The fiscal plan also aims to strengthen health care, public safety and education infrastructure and services and boost a pension reserve trust to help employees including police officers and symphonic orchestra members by setting aside $10.3 billion over the next decade. Puerto Rico entered the bankruptcy process with more than $50 billion in public pension liabilities.

“This fiscal plan is another step in Puerto Rico’s recovery,” said David Skeel, the board’s chairman.

Puerto Rico now faces $1.5 billion in yearly debt payments as part of the restructuring, instead of the $3.9 billion it once paid. In addition, a new deficit is not expected until 2048.

“This is a historic day,” board member John Nixon said before approving the revised fiscal plan. “While this is a huge step…there are still several things that we need to work on.”

The plan notes that since 2005, Puerto Rico’s economy has shrunk, poverty has increased, electricity has remained expensive and unreliable and “the public sector has provided declining levels of service at a high cost to residents.”

Power outages have worsened after Hurricane Maria hit the island in September 2017, razing the power grid and destroying or damaging thousands of homes. Shortly before the board’s meeting began, the judicial center in the capital of San Juan announced that a power outage forced them to move some cases to another city and reschedule others.

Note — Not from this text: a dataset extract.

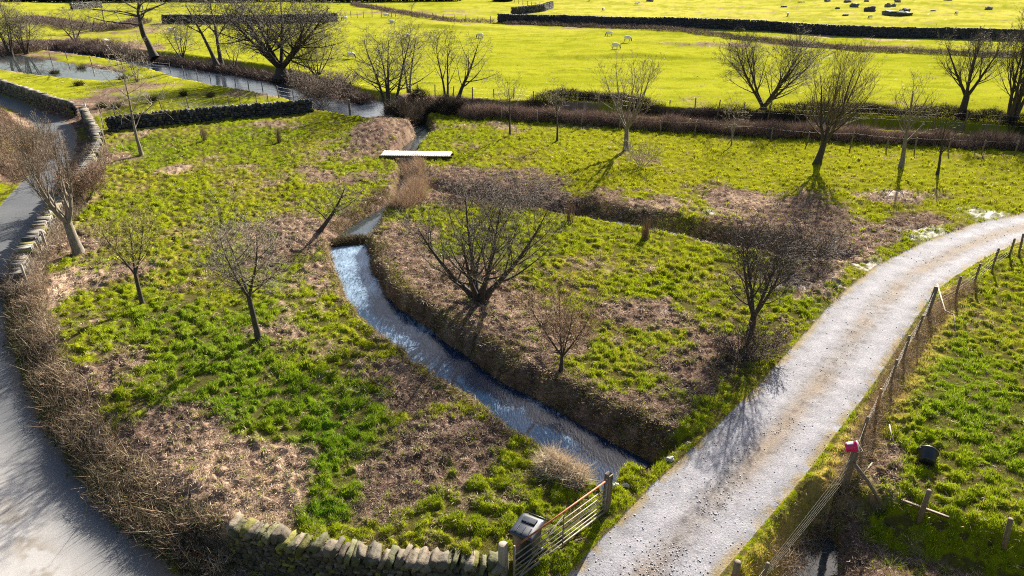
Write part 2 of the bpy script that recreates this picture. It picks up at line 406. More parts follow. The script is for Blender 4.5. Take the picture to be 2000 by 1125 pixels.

Puerto Rico also has struggled to recover from a string of strong earthquakes that hit the island’s southern region two years ago, the strongest ones to strike in a century.

As the U.S. territory seeks to emerge from bankruptcy and natural disasters, some have criticized the board and the debt restructuring plan, saying they haven’t cut enough debt or provided a path for economic development.

“The next few years are going to be harder for certain sectors of the population,” said Daniel Santamaría Ots, senior policy analyst for Espacios Abiertos, a Puerto Rico think tank. “The vulnerable will suffer the most.”

He also noted that the bankruptcy process has cost Puerto Rico some $1 billion in consultants, lawyers and other expenses, adding that electricity and water rates are increasing, along with toll booth fees and university credits for undergraduate students.

“From now on, we will have to pay debt again in a context of austerity with no growth,” he said.

Meanwhile, Sergio Marxuach, policy director and general counsel for the Center for a New Economy, a nonpartisan local think tank, wrote in a report released Thursday that while the plan to lift Puerto Rico out of bankruptcy is not perfect, it offers some debt relief.

“It is a really difficult task to determine, with any certainty, whether the proposed plan is adequate, the time horizon is too long and there are too many variables,” he stated. “We believe that both the best-case scenario put forward by the (board) and the worst case scenario favored by those who oppose the plan are unlikely to occur.”